Monday, September 26, 2011

American English Spelling vs. Pronunciation

Spelling versus (vs.) pronunciation or writing and reading.

Every language has rules, which, from the perspective of a foreign language student, make it easier to learn.  The principle followed here is association.  You know one thing, you see something else like it, you think it works in exactly the same or a similar way.  There is even an old English proverb for that. 
 “Like father like son”.  This truth is so universal that you can probably find an equivalent saying in most if not all languages.

Like any rules, they are great in what is called stable environments.  You live at home, in a house you know very well, with a fixed set of rules, where everybody knows what to do and what to expect of each other.

Now imagine yourself in the middle of a huge city.  Do you know everybody’s rules?  Do you know who uses what rules?  They, both the people and the rules, came from the proverbial “all over”.
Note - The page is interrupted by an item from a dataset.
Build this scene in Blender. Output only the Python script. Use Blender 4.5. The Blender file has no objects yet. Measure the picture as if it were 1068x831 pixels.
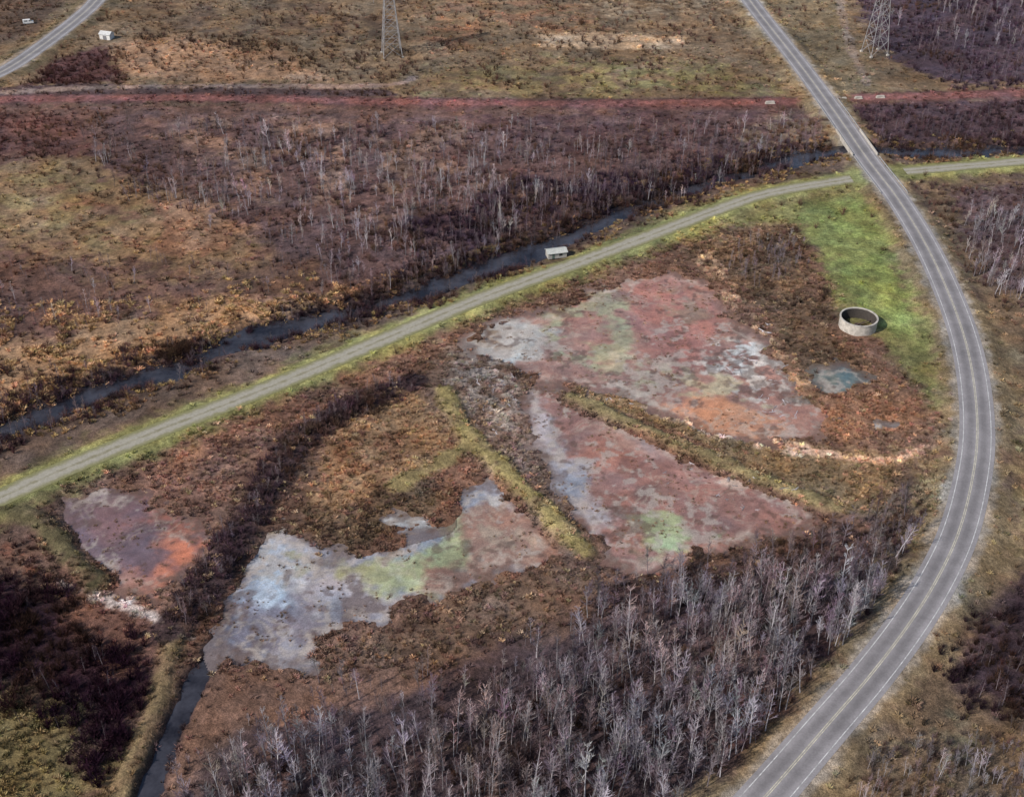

The big city is your English language.  It has been, and still is, influenced by so many other languages that when it comes to writing and reading it is just more simple to learn it than to memorize the rules and the exceptions to the rules.  There are simply too many of them.

How do I know?  I went this way myself.  I learnt other foreign languages, too.  English is different.  British or American – does not make a difference.  Have you heard about “Spelling Bee” contests?

Well, there is a reason why they are so popular in English speaking countries, especially in the US and the UK.

“Spelling Bee”, the UK contest for adults, has become the first television game show ever in 1938.

In the US, school age children - the finalists of the National Spelling Bee, in Washington, D.C. – meet the country’s President since 1925.  This is how prestigious “a” word spelling competition has become.

Let me extrapolate Nike’s slogan: “Just do it!” to English language writing and reading rules: “Just learn it!”  The words, that is.